- [Data extract]
■ ■ ■ ■
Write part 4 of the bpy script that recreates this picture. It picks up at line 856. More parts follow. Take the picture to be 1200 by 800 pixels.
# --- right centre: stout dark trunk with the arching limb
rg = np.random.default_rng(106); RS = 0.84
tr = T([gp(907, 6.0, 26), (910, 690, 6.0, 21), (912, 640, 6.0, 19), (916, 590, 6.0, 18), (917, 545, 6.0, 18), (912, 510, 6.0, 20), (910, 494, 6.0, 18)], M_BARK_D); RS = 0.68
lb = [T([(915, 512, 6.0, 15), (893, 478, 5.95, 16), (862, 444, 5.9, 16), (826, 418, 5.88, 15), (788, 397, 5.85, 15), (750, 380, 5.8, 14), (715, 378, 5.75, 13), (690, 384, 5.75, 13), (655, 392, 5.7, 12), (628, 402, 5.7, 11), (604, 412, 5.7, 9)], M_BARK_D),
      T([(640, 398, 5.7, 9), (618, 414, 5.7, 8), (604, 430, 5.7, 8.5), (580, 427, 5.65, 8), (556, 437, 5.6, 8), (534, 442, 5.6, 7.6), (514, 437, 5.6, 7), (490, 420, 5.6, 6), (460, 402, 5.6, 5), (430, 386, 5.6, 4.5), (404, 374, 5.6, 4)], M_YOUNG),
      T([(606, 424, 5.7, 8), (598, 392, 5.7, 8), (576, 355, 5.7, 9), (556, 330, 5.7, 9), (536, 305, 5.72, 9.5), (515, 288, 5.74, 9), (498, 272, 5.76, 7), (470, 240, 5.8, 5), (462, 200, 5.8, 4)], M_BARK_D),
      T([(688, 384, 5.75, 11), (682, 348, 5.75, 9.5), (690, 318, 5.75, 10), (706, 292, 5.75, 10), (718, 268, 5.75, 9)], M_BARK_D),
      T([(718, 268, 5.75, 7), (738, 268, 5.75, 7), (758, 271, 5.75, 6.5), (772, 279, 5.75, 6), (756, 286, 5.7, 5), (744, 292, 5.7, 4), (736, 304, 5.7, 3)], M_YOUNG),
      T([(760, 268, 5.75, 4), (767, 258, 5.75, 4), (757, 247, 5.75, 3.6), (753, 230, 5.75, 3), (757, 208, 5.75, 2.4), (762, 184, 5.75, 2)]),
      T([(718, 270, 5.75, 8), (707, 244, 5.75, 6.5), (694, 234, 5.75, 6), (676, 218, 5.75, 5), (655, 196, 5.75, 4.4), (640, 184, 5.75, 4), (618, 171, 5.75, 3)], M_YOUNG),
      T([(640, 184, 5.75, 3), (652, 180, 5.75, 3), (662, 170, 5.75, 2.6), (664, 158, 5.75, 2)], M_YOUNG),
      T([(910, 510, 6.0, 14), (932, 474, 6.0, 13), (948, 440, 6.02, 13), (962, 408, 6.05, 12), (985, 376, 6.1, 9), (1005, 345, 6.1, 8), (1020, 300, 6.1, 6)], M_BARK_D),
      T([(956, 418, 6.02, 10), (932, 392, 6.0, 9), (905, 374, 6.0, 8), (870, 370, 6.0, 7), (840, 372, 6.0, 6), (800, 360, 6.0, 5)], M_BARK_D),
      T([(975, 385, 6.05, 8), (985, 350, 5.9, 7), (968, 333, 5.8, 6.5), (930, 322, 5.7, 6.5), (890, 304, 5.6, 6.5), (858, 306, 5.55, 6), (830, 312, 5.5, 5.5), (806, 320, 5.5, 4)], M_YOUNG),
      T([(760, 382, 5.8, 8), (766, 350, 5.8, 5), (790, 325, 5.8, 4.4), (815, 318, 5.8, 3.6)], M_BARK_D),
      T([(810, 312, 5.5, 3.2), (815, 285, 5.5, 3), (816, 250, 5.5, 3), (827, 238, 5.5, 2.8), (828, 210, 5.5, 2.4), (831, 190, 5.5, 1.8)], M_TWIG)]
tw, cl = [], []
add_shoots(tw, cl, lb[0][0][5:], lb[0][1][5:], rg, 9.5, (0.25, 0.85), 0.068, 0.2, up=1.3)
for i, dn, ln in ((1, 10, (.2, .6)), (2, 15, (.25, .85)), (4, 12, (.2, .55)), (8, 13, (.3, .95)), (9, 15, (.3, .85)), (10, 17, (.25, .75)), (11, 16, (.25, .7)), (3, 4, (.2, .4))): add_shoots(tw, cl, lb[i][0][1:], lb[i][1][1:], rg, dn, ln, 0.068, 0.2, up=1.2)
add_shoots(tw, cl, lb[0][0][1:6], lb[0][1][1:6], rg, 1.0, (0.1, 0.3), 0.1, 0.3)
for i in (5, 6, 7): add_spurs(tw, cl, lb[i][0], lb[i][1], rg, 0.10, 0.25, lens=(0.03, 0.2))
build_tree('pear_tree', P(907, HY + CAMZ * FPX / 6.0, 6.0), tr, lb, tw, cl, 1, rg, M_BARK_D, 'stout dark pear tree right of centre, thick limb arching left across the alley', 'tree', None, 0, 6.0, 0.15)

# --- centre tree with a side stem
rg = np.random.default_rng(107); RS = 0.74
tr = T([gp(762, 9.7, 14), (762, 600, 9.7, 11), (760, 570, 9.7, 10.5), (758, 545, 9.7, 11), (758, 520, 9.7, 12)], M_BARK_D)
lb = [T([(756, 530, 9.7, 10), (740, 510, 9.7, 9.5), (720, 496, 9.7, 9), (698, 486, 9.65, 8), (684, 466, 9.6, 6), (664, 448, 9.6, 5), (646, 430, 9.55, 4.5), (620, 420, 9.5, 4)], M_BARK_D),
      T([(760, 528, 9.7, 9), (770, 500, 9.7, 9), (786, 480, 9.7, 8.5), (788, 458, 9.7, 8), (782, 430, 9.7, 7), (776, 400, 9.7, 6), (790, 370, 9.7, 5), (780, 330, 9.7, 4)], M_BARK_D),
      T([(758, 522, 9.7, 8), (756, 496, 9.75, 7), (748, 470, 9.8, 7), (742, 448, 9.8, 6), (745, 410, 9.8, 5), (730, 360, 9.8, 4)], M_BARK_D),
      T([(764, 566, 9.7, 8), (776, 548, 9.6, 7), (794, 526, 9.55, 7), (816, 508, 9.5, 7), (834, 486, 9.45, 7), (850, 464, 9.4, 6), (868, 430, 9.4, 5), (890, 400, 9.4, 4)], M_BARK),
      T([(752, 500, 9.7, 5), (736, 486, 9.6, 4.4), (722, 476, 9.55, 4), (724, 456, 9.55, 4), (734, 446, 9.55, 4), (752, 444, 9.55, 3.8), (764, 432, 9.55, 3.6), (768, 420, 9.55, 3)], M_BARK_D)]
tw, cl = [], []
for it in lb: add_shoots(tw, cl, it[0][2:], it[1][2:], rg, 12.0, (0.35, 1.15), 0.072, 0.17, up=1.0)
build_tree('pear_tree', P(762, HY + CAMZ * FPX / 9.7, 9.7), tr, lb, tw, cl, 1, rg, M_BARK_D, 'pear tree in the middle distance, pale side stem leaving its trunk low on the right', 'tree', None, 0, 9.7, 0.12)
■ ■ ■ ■
- [Work to complete]
Reproduce the data, keeping every line exactly the same.

- [Output for this task]
Write part 4 of the bpy script that recreates this picture. It picks up at line 856. More parts follow. Take the picture to be 1200 by 800 pixels.
# --- right centre: stout dark trunk with the arching limb
rg = np.random.default_rng(106); RS = 0.84
tr = T([gp(907, 6.0, 26), (910, 690, 6.0, 21), (912, 640, 6.0, 19), (916, 590, 6.0, 18), (917, 545, 6.0, 18), (912, 510, 6.0, 20), (910, 494, 6.0, 18)], M_BARK_D); RS = 0.68
lb = [T([(915, 512, 6.0, 15), (893, 478, 5.95, 16), (862, 444, 5.9, 16), (826, 418, 5.88, 15), (788, 397, 5.85, 15), (750, 380, 5.8, 14), (715, 378, 5.75, 13), (690, 384, 5.75, 13), (655, 392, 5.7, 12), (628, 402, 5.7, 11), (604, 412, 5.7, 9)], M_BARK_D),
      T([(640, 398, 5.7, 9), (618, 414, 5.7, 8), (604, 430, 5.7, 8.5), (580, 427, 5.65, 8), (556, 437, 5.6, 8), (534, 442, 5.6, 7.6), (514, 437, 5.6, 7), (490, 420, 5.6, 6), (460, 402, 5.6, 5), (430, 386, 5.6, 4.5), (404, 374, 5.6, 4)], M_YOUNG),
      T([(606, 424, 5.7, 8), (598, 392, 5.7, 8), (576, 355, 5.7, 9), (556, 330, 5.7, 9), (536, 305, 5.72, 9.5), (515, 288, 5.74, 9), (498, 272, 5.76, 7), (470, 240, 5.8, 5), (462, 200, 5.8, 4)], M_BARK_D),
      T([(688, 384, 5.75, 11), (682, 348, 5.75, 9.5), (690, 318, 5.75, 10), (706, 292, 5.75, 10), (718, 268, 5.75, 9)], M_BARK_D),
      T([(718, 268, 5.75, 7), (738, 268, 5.75, 7), (758, 271, 5.75, 6.5), (772, 279, 5.75, 6), (756, 286, 5.7, 5), (744, 292, 5.7, 4), (736, 304, 5.7, 3)], M_YOUNG),
      T([(760, 268, 5.75, 4), (767, 258, 5.75, 4), (757, 247, 5.75, 3.6), (753, 230, 5.75, 3), (757, 208, 5.75, 2.4), (762, 184, 5.75, 2)]),
      T([(718, 270, 5.75, 8), (707, 244, 5.75, 6.5), (694, 234, 5.75, 6), (676, 218, 5.75, 5), (655, 196, 5.75, 4.4), (640, 184, 5.75, 4), (618, 171, 5.75, 3)], M_YOUNG),
      T([(640, 184, 5.75, 3), (652, 180, 5.75, 3), (662, 170, 5.75, 2.6), (664, 158, 5.75, 2)], M_YOUNG),
      T([(910, 510, 6.0, 14), (932, 474, 6.0, 13), (948, 440, 6.02, 13), (962, 408, 6.05, 12), (985, 376, 6.1, 9), (1005, 345, 6.1, 8), (1020, 300, 6.1, 6)], M_BARK_D),
      T([(956, 418, 6.02, 10), (932, 392, 6.0, 9), (905, 374, 6.0, 8), (870, 370, 6.0, 7), (840, 372, 6.0, 6), (800, 360, 6.0, 5)], M_BARK_D),
      T([(975, 385, 6.05, 8), (985, 350, 5.9, 7), (968, 333, 5.8, 6.5), (930, 322, 5.7, 6.5), (890, 304, 5.6, 6.5), (858, 306, 5.55, 6), (830, 312, 5.5, 5.5), (806, 320, 5.5, 4)], M_YOUNG),
      T([(760, 382, 5.8, 8), (766, 350, 5.8, 5), (790, 325, 5.8, 4.4), (815, 318, 5.8, 3.6)], M_BARK_D),
      T([(810, 312, 5.5, 3.2), (815, 285, 5.5, 3), (816, 250, 5.5, 3), (827, 238, 5.5, 2.8), (828, 210, 5.5, 2.4), (831, 190, 5.5, 1.8)], M_TWIG)]
tw, cl = [], []
add_shoots(tw, cl, lb[0][0][5:], lb[0][1][5:], rg, 9.5, (0.25, 0.85), 0.068, 0.2, up=1.3)
for i, dn, ln in ((1, 10, (.2, .6)), (2, 15, (.25, .85)), (4, 12, (.2, .55)), (8, 13, (.3, .95)), (9, 15, (.3, .85)), (10, 17, (.25, .75)), (11, 16, (.25, .7)), (3, 4, (.2, .4))): add_shoots(tw, cl, lb[i][0][1:], lb[i][1][1:], rg, dn, ln, 0.068, 0.2, up=1.2)
add_shoots(tw, cl, lb[0][0][1:6], lb[0][1][1:6], rg, 1.0, (0.1, 0.3), 0.1, 0.3)
for i in (5, 6, 7): add_spurs(tw, cl, lb[i][0], lb[i][1], rg, 0.10, 0.25, lens=(0.03, 0.2))
build_tree('pear_tree', P(907, HY + CAMZ * FPX / 6.0, 6.0), tr, lb, tw, cl, 1, rg, M_BARK_D, 'stout dark pear tree right of centre, thick limb arching left across the alley', 'tree', None, 0, 6.0, 0.15)

# --- centre tree with a side stem
rg = np.random.default_rng(107); RS = 0.74
tr = T([gp(762, 9.7, 14), (762, 600, 9.7, 11), (760, 570, 9.7, 10.5), (758, 545, 9.7, 11), (758, 520, 9.7, 12)], M_BARK_D)
lb = [T([(756, 530, 9.7, 10), (740, 510, 9.7, 9.5), (720, 496, 9.7, 9), (698, 486, 9.65, 8), (684, 466, 9.6, 6), (664, 448, 9.6, 5), (646, 430, 9.55, 4.5), (620, 420, 9.5, 4)], M_BARK_D),
      T([(760, 528, 9.7, 9), (770, 500, 9.7, 9), (786, 480, 9.7, 8.5), (788, 458, 9.7, 8), (782, 430, 9.7, 7), (776, 400, 9.7, 6), (790, 370, 9.7, 5), (780, 330, 9.7, 4)], M_BARK_D),
      T([(758, 522, 9.7, 8), (756, 496, 9.75, 7), (748, 470, 9.8, 7), (742, 448, 9.8, 6), (745, 410, 9.8, 5), (730, 360, 9.8, 4)], M_BARK_D),
      T([(764, 566, 9.7, 8), (776, 548, 9.6, 7), (794, 526, 9.55, 7), (816, 508, 9.5, 7), (834, 486, 9.45, 7), (850, 464, 9.4, 6), (868, 430, 9.4, 5), (890, 400, 9.4, 4)], M_BARK),
      T([(752, 500, 9.7, 5), (736, 486, 9.6, 4.4), (722, 476, 9.55, 4), (724, 456, 9.55, 4), (734, 446, 9.55, 4), (752, 444, 9.55, 3.8), (764, 432, 9.55, 3.6), (768, 420, 9.55, 3)], M_BARK_D)]
tw, cl = [], []
for it in lb: add_shoots(tw, cl, it[0][2:], it[1][2:], rg, 12.0, (0.35, 1.15), 0.072, 0.17, up=1.0)
build_tree('pear_tree', P(762, HY + CAMZ * FPX / 9.7, 9.7), tr, lb, tw, cl, 1, rg, M_BARK_D, 'pear tree in the middle distance, pale side stem leaving its trunk low on the right', 'tree', None, 0, 9.7, 0.12)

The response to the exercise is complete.